**Set task:**
Write out all of the data exactly as it appears.
= = = = = = =
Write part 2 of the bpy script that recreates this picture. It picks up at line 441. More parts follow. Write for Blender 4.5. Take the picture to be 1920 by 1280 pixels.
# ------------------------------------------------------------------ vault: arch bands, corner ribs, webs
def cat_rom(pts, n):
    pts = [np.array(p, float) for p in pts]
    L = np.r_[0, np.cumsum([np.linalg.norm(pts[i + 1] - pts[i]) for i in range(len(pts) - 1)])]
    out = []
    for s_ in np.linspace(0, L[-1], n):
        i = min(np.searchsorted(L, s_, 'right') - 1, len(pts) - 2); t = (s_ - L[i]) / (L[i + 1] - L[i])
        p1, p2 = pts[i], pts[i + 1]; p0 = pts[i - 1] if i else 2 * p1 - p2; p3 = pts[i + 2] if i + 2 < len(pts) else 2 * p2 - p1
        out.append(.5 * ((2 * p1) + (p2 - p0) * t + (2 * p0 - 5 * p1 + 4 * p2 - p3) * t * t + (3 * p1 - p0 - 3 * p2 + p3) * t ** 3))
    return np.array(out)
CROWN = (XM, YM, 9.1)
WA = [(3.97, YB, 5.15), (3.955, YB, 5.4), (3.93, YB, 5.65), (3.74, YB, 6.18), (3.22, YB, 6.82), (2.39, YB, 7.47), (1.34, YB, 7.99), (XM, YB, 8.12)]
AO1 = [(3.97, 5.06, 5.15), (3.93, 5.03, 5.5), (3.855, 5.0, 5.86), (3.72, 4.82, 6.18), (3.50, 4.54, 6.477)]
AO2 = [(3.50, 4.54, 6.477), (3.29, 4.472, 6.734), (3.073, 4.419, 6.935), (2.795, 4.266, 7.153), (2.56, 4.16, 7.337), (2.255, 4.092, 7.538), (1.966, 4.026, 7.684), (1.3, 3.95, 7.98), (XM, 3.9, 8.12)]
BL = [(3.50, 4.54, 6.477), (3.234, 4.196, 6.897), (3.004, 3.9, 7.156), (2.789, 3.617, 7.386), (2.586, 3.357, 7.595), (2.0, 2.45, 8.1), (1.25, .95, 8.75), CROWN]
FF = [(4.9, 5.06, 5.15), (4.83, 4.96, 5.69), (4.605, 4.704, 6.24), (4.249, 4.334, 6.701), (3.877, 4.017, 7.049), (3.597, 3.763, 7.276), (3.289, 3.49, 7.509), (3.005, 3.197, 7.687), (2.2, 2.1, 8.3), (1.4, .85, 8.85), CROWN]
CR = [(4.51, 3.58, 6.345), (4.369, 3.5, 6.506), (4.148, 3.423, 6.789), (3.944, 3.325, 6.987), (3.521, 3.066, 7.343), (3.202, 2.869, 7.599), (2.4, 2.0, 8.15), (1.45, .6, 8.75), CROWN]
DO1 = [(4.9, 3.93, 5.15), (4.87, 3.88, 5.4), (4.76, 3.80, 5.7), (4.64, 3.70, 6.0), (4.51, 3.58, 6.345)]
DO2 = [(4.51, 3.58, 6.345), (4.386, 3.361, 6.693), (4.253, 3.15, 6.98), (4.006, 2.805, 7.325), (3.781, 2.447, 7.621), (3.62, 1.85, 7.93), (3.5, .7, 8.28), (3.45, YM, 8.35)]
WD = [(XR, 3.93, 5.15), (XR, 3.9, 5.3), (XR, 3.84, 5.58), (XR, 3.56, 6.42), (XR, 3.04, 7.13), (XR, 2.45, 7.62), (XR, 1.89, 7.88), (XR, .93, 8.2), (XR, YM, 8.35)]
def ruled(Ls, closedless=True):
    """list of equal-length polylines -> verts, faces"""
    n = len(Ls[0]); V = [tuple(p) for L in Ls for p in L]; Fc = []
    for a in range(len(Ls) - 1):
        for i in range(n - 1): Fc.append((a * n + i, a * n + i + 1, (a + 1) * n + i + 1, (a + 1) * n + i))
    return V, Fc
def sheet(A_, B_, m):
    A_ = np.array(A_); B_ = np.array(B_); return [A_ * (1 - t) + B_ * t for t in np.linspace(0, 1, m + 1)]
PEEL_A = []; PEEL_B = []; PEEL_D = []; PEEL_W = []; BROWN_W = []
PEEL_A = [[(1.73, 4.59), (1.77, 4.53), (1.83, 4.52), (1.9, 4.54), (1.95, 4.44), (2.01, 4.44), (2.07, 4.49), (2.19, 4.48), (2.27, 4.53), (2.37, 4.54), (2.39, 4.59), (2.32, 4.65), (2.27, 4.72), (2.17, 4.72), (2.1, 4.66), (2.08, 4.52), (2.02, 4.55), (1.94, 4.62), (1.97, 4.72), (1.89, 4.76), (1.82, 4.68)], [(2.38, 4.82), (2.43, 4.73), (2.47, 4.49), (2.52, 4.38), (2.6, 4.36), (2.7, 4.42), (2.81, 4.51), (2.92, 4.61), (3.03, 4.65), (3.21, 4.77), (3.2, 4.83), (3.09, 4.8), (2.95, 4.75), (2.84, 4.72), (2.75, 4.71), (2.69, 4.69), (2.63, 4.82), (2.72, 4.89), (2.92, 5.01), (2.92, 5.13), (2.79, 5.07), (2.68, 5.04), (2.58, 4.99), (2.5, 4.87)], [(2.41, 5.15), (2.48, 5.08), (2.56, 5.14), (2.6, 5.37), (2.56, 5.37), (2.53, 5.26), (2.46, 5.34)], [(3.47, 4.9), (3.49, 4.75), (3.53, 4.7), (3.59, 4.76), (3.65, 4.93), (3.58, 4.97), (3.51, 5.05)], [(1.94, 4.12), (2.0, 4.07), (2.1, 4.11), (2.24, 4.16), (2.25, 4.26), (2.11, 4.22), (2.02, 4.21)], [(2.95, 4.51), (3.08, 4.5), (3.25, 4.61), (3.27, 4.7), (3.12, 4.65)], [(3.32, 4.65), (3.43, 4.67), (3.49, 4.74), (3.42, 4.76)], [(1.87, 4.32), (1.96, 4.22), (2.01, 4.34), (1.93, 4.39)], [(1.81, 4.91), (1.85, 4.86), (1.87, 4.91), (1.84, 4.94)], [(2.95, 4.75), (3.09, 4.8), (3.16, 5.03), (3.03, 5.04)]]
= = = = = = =
**Response to this task:**
Write part 2 of the bpy script that recreates this picture. It picks up at line 441. More parts follow. Write for Blender 4.5. Take the picture to be 1920 by 1280 pixels.
# ------------------------------------------------------------------ vault: arch bands, corner ribs, webs
def cat_rom(pts, n):
    pts = [np.array(p, float) for p in pts]
    L = np.r_[0, np.cumsum([np.linalg.norm(pts[i + 1] - pts[i]) for i in range(len(pts) - 1)])]
    out = []
    for s_ in np.linspace(0, L[-1], n):
        i = min(np.searchsorted(L, s_, 'right') - 1, len(pts) - 2); t = (s_ - L[i]) / (L[i + 1] - L[i])
        p1, p2 = pts[i], pts[i + 1]; p0 = pts[i - 1] if i else 2 * p1 - p2; p3 = pts[i + 2] if i + 2 < len(pts) else 2 * p2 - p1
        out.append(.5 * ((2 * p1) + (p2 - p0) * t + (2 * p0 - 5 * p1 + 4 * p2 - p3) * t * t + (3 * p1 - p0 - 3 * p2 + p3) * t ** 3))
    return np.array(out)
CROWN = (XM, YM, 9.1)
WA = [(3.97, YB, 5.15), (3.955, YB, 5.4), (3.93, YB, 5.65), (3.74, YB, 6.18), (3.22, YB, 6.82), (2.39, YB, 7.47), (1.34, YB, 7.99), (XM, YB, 8.12)]
AO1 = [(3.97, 5.06, 5.15), (3.93, 5.03, 5.5), (3.855, 5.0, 5.86), (3.72, 4.82, 6.18), (3.50, 4.54, 6.477)]
AO2 = [(3.50, 4.54, 6.477), (3.29, 4.472, 6.734), (3.073, 4.419, 6.935), (2.795, 4.266, 7.153), (2.56, 4.16, 7.337), (2.255, 4.092, 7.538), (1.966, 4.026, 7.684), (1.3, 3.95, 7.98), (XM, 3.9, 8.12)]
BL = [(3.50, 4.54, 6.477), (3.234, 4.196, 6.897), (3.004, 3.9, 7.156), (2.789, 3.617, 7.386), (2.586, 3.357, 7.595), (2.0, 2.45, 8.1), (1.25, .95, 8.75), CROWN]
FF = [(4.9, 5.06, 5.15), (4.83, 4.96, 5.69), (4.605, 4.704, 6.24), (4.249, 4.334, 6.701), (3.877, 4.017, 7.049), (3.597, 3.763, 7.276), (3.289, 3.49, 7.509), (3.005, 3.197, 7.687), (2.2, 2.1, 8.3), (1.4, .85, 8.85), CROWN]
CR = [(4.51, 3.58, 6.345), (4.369, 3.5, 6.506), (4.148, 3.423, 6.789), (3.944, 3.325, 6.987), (3.521, 3.066, 7.343), (3.202, 2.869, 7.599), (2.4, 2.0, 8.15), (1.45, .6, 8.75), CROWN]
DO1 = [(4.9, 3.93, 5.15), (4.87, 3.88, 5.4), (4.76, 3.80, 5.7), (4.64, 3.70, 6.0), (4.51, 3.58, 6.345)]
DO2 = [(4.51, 3.58, 6.345), (4.386, 3.361, 6.693), (4.253, 3.15, 6.98), (4.006, 2.805, 7.325), (3.781, 2.447, 7.621), (3.62, 1.85, 7.93), (3.5, .7, 8.28), (3.45, YM, 8.35)]
WD = [(XR, 3.93, 5.15), (XR, 3.9, 5.3), (XR, 3.84, 5.58), (XR, 3.56, 6.42), (XR, 3.04, 7.13), (XR, 2.45, 7.62), (XR, 1.89, 7.88), (XR, .93, 8.2), (XR, YM, 8.35)]
def ruled(Ls, closedless=True):
    """list of equal-length polylines -> verts, faces"""
    n = len(Ls[0]); V = [tuple(p) for L in Ls for p in L]; Fc = []
    for a in range(len(Ls) - 1):
        for i in range(n - 1): Fc.append((a * n + i, a * n + i + 1, (a + 1) * n + i + 1, (a + 1) * n + i))
    return V, Fc
def sheet(A_, B_, m):
    A_ = np.array(A_); B_ = np.array(B_); return [A_ * (1 - t) + B_ * t for t in np.linspace(0, 1, m + 1)]
PEEL_A = []; PEEL_B = []; PEEL_D = []; PEEL_W = []; BROWN_W = []
PEEL_A = [[(1.73, 4.59), (1.77, 4.53), (1.83, 4.52), (1.9, 4.54), (1.95, 4.44), (2.01, 4.44), (2.07, 4.49), (2.19, 4.48), (2.27, 4.53), (2.37, 4.54), (2.39, 4.59), (2.32, 4.65), (2.27, 4.72), (2.17, 4.72), (2.1, 4.66), (2.08, 4.52), (2.02, 4.55), (1.94, 4.62), (1.97, 4.72), (1.89, 4.76), (1.82, 4.68)], [(2.38, 4.82), (2.43, 4.73), (2.47, 4.49), (2.52, 4.38), (2.6, 4.36), (2.7, 4.42), (2.81, 4.51), (2.92, 4.61), (3.03, 4.65), (3.21, 4.77), (3.2, 4.83), (3.09, 4.8), (2.95, 4.75), (2.84, 4.72), (2.75, 4.71), (2.69, 4.69), (2.63, 4.82), (2.72, 4.89), (2.92, 5.01), (2.92, 5.13), (2.79, 5.07), (2.68, 5.04), (2.58, 4.99), (2.5, 4.87)], [(2.41, 5.15), (2.48, 5.08), (2.56, 5.14), (2.6, 5.37), (2.56, 5.37), (2.53, 5.26), (2.46, 5.34)], [(3.47, 4.9), (3.49, 4.75), (3.53, 4.7), (3.59, 4.76), (3.65, 4.93), (3.58, 4.97), (3.51, 5.05)], [(1.94, 4.12), (2.0, 4.07), (2.1, 4.11), (2.24, 4.16), (2.25, 4.26), (2.11, 4.22), (2.02, 4.21)], [(2.95, 4.51), (3.08, 4.5), (3.25, 4.61), (3.27, 4.7), (3.12, 4.65)], [(3.32, 4.65), (3.43, 4.67), (3.49, 4.74), (3.42, 4.76)], [(1.87, 4.32), (1.96, 4.22), (2.01, 4.34), (1.93, 4.39)], [(1.81, 4.91), (1.85, 4.86), (1.87, 4.91), (1.84, 4.94)], [(2.95, 4.75), (3.09, 4.8), (3.16, 5.03), (3.03, 5.04)]]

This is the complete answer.